Notícias | 16 de julho de 2004 | Fonte: Valor Econômico

Reajuste provoca a maior crise dos seguros de saúde

As seguradoras e operadoras de planos de saúde estão enfrentando sua maior crise desde a regulamentação desse segmento, em 1998. Executivos das grandes companhias passaram o dia reunidos ontem para decidir como enfrentar a “enxurrada” de liminares judiciais obtidas pelos usuários e os órgãos de defesa do consumidor em todo país contra os últimos reajustes feitos pelos planos de saúde, considerados abusivos.

Helio Novaes, vice-presidente do grupo SulAmérica, controlador da maior seguradora de saúde do país, disse que os reajustes impostos aos clientes dos planos mais antigos – alguns têm até 30 anos de existência no caso da SulAmérica – não repõem “nem de longe” as perdas sofridas pela seguradora neste período. Mas “são necessários para manter o equilíbrio financeiro da carteira”. Questionado sobre a dificuldade de os segurados suportarem reajustes tão altos de uma só vez e se há espaço para um parcelamento, Novaes respondeu: “Estamos dispostos a negociar, desde que seja reconhecido nosso direito aos reajustes”.

O desequilíbrio é real e atinge grande parte das empresas do setor. Uma análise dos balanços de 927 seguradoras e operadoras de planos de saúde (de um total de 2.277 registradas na Agência Nacional de Saúde Suplementar, a ANS) feita pela Capitolio, consultoria especializada nesse segmento, mostra que as operadoras e seguradoras estão trabalhando no limite da liquidez, com R$ 1,20 em caixa para cada R$ 1 de obrigações exigíveis a curto prazo. Como comparação, o índice de liquidez do mercado segurador como um todo é de 2,6 – ou seja, R$ 2,60 em caixa para cada R$ 1 em despesas exigíveis a curto prazo.

O faturamento global com a venda de planos cresceu 7,5% em 2003, o que representou um encolhimento em relação à inflação medida pelo IGP-M, de 8,69%. Analisando o resultado líquido, a consultoria concluiu ainda que 34% das empresas fecharam o ano no prejuízo. O índice de sinistralidade (indenizações pagas sobre prêmios), entre 78,7% a 80,5%, é o mais alto de todos os ramos do mercado segurador, sendo que sete operadoras tiveram mais de 100% de sinistralidade.

Há anos os especialistas na área vêm alertando para o desequilíbrio financeiro causado pelo modelo implantado pela medida provisória que regulamentou a Lei 9656/98, que criou o arcabouço do sistema de saúde suplementar no país. Todo o problema reside na ampliação dos direitos e coberturas dos segurados sem a respectiva ampliação de receitas, no caso dos planos antigos.

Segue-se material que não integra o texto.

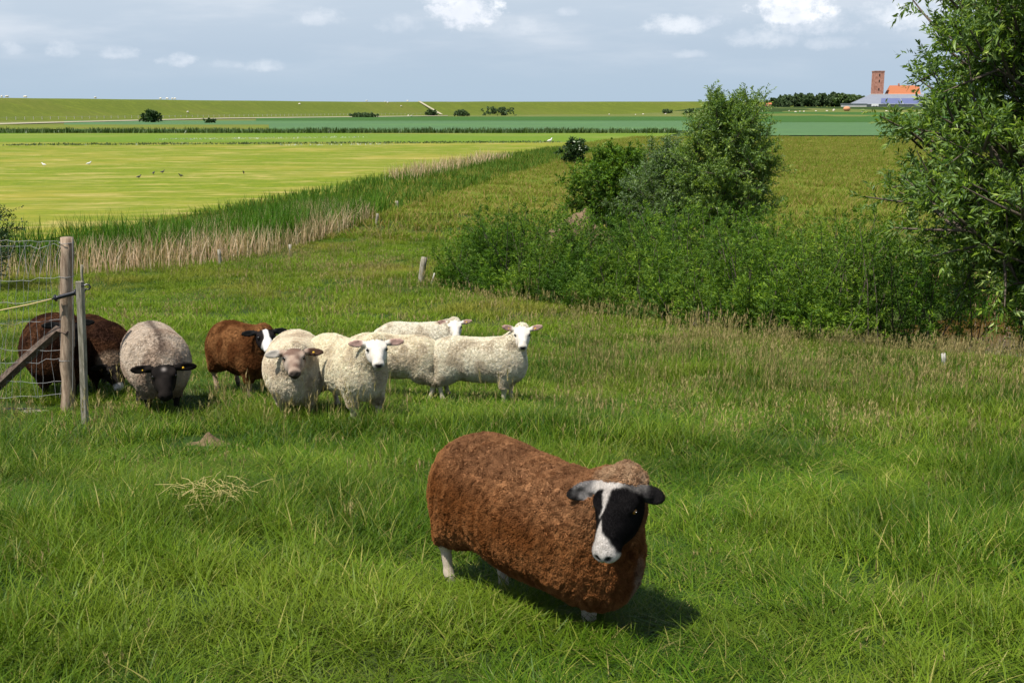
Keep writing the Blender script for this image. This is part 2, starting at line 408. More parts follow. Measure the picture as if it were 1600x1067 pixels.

O que detonou a crise atual foi a decisão do Supremo Tribunal Federal (STF), tomada em agosto de 2003, de que a o poder da ANS de regulamentar, fiscalizar e impor índices de reajustes não tem alcance sobre os planos existentes antes da Lei de junho de 1998 – os planos antigos. A decisão, tomada sobre uma ação impetrada por um grupo de operadoras em 1999, considerou inconstitucional o artigo 35-E da Lei 9656, que dá atribuição à ANS de fixar regras e reajustes dos planos, mesmo sobre os já em andamento na época. Isso deu margem para as empresas cobrarem toda a defasagem, calculada pela Federação Nacional das Seguradoras (Fenaseg) em quase 90%.

Logo em seguida à decisão do STF, as empresas entraram em acordo com a ANS para reposição da defasagem através da migração e adaptação dos planos velhos para os novos ao longo do tempo, o que vinha sendo feito. Há cerca de um mês, porém, uma decisão da Justiça Federal em Pernambuco suspendeu o acordo.

As seguradoras resolveram então seguir seus próprios critérios de reajuste, o que enfureceu os segurados e os órgãos de defesa do consumidor. Como resposta, a ANS fixou um índice máximo de 11,7%, que foi desrespeitado e gerou novas liminares judiciais. Segundo o diretor de Saúde da Fenaseg, Horacio Cata Preta, as seguradoras estão dispostas a negociar com o governo sobre reajustes, desde que haja disposição para “repensar o modelo”. Elas querem que a ANS deixe de fixar reajustes e pedem flexibilização das regras para poder vender planos mais modestos a preços menores, e mais completos a preços maiores, o que hoje não é permitido.